■ **Task goal**
In the entries, find all lines that hold the word "part" and copy them.

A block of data
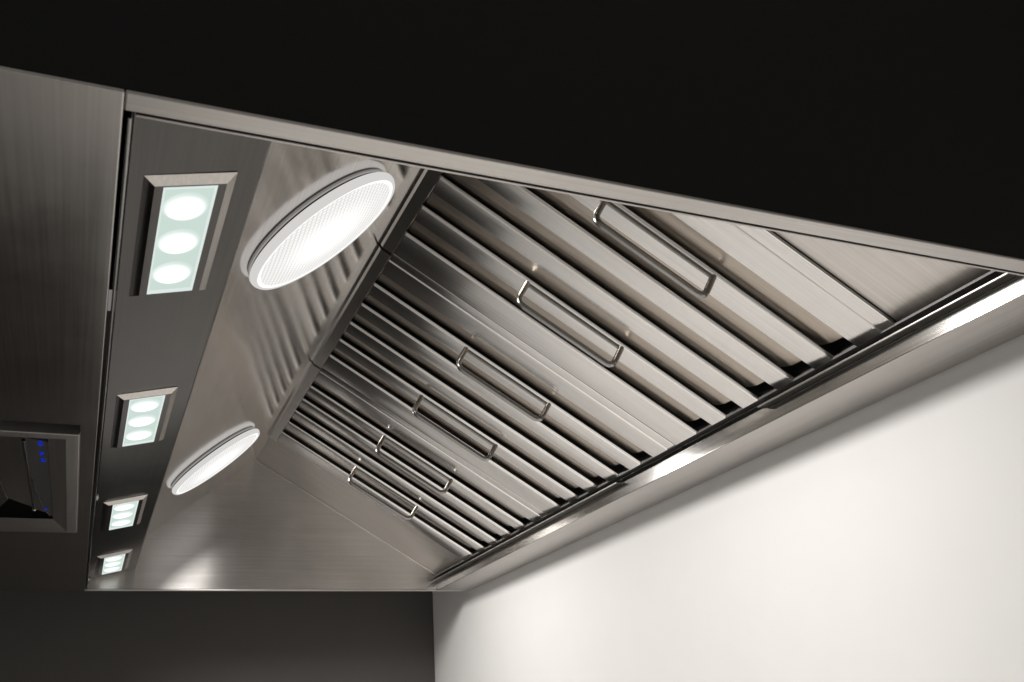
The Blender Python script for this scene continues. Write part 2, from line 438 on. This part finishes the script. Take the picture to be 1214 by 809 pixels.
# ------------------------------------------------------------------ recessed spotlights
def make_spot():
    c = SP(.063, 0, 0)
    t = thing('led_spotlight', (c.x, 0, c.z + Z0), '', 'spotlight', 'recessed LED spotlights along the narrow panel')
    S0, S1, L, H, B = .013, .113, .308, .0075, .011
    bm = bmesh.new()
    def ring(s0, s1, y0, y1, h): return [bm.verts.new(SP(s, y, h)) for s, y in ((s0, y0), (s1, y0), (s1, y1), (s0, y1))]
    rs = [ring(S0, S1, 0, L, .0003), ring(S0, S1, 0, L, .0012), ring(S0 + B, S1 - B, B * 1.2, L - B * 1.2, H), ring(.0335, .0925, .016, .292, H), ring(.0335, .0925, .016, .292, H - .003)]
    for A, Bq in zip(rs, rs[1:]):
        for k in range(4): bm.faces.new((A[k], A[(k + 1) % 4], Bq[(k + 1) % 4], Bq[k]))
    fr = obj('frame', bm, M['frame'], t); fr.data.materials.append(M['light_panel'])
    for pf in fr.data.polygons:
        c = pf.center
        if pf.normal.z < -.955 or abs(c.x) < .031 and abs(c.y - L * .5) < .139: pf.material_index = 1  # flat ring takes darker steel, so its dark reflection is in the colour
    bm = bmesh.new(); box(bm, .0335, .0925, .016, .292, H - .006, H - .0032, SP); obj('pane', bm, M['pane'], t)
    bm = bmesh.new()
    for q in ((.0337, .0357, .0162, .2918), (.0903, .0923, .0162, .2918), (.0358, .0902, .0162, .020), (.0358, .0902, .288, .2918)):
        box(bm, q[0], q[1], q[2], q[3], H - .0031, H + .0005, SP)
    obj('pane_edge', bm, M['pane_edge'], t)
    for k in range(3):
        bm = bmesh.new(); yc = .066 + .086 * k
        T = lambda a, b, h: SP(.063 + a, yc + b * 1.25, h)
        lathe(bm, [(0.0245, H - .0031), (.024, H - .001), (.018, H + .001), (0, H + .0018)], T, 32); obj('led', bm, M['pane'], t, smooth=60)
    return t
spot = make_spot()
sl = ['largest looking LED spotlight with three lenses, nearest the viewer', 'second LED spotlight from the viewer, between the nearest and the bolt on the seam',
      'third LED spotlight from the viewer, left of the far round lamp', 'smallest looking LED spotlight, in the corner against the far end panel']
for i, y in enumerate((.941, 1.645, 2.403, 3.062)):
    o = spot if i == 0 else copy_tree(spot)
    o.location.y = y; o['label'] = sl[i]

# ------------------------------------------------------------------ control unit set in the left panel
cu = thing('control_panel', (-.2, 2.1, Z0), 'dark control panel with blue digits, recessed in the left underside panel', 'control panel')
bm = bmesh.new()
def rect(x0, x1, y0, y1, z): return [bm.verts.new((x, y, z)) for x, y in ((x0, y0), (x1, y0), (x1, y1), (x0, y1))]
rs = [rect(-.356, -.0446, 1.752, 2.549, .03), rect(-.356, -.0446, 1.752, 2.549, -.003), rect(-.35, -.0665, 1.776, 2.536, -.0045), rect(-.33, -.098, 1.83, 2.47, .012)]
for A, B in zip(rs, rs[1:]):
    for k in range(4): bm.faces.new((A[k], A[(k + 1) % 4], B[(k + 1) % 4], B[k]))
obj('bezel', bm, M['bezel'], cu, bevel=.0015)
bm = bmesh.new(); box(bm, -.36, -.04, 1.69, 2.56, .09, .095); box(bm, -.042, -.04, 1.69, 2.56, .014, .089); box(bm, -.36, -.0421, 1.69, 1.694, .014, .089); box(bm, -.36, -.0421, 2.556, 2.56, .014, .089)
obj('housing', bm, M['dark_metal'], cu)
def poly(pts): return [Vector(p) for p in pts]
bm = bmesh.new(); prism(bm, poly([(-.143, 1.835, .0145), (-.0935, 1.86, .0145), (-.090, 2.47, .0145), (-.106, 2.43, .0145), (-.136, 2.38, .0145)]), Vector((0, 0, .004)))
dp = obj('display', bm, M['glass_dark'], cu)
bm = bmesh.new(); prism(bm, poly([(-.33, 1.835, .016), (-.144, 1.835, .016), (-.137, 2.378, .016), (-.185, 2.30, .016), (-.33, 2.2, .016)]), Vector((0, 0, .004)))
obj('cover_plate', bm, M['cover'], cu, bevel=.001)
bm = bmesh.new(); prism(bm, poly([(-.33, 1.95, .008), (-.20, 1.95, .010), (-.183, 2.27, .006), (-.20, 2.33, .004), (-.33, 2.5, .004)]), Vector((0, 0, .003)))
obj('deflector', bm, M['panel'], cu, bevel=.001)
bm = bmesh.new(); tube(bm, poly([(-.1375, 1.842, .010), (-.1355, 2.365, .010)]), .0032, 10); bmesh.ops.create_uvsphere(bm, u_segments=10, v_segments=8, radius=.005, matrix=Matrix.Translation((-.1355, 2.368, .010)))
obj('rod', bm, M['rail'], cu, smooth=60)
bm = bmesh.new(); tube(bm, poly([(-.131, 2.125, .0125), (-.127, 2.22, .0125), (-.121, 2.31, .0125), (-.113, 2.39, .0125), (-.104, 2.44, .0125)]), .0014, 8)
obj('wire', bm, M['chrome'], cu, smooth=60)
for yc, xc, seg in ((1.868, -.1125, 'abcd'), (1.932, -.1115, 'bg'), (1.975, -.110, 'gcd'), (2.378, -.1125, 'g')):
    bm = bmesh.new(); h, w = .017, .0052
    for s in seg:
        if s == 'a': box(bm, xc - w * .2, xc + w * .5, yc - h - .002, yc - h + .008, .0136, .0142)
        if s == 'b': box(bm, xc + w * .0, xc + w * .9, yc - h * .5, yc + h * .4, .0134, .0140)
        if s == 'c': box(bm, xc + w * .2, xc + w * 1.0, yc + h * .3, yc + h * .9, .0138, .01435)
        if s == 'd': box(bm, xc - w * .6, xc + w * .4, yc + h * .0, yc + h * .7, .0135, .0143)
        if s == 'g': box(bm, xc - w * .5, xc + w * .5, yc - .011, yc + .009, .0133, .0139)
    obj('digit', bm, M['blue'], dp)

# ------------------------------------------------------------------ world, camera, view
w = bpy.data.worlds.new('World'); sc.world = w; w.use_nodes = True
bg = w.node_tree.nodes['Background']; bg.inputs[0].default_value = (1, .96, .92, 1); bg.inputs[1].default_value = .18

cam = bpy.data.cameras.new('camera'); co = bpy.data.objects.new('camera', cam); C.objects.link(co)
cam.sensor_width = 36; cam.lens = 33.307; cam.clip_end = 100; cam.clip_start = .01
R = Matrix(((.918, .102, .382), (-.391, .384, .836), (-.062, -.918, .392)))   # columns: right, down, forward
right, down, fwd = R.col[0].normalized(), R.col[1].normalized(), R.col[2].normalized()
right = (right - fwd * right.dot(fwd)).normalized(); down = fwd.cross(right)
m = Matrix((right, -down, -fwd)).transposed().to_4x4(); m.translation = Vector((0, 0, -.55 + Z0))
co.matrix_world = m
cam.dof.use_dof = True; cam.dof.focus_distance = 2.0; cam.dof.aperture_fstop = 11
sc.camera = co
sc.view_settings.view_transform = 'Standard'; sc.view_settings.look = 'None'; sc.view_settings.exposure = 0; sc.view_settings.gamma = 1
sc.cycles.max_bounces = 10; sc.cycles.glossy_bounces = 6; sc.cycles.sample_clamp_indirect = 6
...
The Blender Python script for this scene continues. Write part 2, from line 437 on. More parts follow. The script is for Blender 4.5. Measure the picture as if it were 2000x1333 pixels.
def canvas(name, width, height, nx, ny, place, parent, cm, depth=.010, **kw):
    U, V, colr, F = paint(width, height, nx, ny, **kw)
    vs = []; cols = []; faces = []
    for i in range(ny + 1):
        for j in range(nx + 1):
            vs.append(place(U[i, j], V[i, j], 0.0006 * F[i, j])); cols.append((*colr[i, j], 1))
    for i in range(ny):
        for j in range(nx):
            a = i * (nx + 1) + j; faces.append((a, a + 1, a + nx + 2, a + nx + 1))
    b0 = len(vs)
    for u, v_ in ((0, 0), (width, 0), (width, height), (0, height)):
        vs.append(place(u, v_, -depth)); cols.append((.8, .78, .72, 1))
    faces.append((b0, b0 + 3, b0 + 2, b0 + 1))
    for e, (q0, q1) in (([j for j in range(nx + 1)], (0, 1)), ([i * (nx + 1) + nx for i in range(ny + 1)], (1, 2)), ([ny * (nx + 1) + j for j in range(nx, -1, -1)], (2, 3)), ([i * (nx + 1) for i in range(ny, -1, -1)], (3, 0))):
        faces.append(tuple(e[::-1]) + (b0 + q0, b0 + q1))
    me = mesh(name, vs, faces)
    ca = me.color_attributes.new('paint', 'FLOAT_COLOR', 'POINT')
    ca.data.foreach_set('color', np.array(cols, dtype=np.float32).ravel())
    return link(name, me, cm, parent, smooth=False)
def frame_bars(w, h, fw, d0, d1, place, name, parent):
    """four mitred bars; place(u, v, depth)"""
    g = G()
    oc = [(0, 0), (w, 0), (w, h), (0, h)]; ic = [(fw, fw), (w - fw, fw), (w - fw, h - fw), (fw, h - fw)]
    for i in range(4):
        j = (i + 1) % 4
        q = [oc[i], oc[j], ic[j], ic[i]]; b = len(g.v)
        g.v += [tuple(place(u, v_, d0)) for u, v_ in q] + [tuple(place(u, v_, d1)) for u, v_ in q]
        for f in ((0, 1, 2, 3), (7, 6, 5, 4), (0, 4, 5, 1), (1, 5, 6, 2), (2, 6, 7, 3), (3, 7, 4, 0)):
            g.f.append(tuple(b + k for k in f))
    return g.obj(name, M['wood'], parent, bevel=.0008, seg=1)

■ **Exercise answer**
The Blender Python script for this scene continues. Write part 2, from line 438 on. This part finishes the script. Take the picture to be 1214 by 809 pixels.
The Blender Python script for this scene continues. Write part 2, from line 437 on. More parts follow. The script is for Blender 4.5. Measure the picture as if it were 2000x1333 pixels.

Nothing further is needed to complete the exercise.